* [Provided data]

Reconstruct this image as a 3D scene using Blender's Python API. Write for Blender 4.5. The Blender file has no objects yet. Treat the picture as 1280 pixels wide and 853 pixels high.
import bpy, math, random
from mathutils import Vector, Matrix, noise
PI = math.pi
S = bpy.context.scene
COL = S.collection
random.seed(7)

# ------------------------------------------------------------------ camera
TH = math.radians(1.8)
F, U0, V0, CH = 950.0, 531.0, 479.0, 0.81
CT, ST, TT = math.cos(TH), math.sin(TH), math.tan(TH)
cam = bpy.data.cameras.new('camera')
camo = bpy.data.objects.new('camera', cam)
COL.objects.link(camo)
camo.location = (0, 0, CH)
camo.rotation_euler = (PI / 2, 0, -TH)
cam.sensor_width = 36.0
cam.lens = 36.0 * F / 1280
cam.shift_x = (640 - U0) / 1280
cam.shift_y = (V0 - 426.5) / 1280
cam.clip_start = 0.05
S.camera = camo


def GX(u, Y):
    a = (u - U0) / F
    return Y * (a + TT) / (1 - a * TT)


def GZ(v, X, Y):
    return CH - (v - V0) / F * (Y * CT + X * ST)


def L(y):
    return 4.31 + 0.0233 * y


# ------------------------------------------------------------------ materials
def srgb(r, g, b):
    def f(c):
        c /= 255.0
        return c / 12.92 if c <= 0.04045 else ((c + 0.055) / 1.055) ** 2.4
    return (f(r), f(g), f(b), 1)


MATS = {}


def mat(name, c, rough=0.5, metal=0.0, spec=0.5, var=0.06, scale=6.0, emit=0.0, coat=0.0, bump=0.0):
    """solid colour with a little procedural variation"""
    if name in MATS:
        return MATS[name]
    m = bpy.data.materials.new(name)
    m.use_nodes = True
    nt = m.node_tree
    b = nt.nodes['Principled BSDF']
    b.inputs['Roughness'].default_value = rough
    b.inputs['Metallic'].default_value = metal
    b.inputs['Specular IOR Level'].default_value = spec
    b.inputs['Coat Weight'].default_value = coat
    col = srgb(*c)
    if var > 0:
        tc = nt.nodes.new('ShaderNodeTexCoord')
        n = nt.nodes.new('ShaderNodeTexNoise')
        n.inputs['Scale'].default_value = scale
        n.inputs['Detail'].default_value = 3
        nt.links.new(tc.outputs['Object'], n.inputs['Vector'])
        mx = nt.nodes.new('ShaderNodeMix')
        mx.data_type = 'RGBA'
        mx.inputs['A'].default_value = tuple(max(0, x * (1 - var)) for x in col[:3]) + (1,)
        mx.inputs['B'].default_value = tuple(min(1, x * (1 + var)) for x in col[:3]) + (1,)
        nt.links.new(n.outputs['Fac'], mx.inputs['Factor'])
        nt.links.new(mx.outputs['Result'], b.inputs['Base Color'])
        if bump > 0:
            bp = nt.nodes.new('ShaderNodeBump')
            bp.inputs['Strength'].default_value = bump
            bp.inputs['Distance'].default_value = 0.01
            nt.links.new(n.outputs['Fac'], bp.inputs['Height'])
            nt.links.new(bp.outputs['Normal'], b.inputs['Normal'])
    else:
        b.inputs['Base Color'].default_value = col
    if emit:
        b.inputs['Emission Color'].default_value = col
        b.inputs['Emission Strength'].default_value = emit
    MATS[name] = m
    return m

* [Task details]
Copy down every line of the material above that includes the string "objects".

* [Finished exercise]
Reconstruct this image as a 3D scene using Blender's Python API. Write for Blender 4.5. The Blender file has no objects yet. Treat the picture as 1280 pixels wide and 853 pixels high.
camo = bpy.data.objects.new('camera', cam)
COL.objects.link(camo)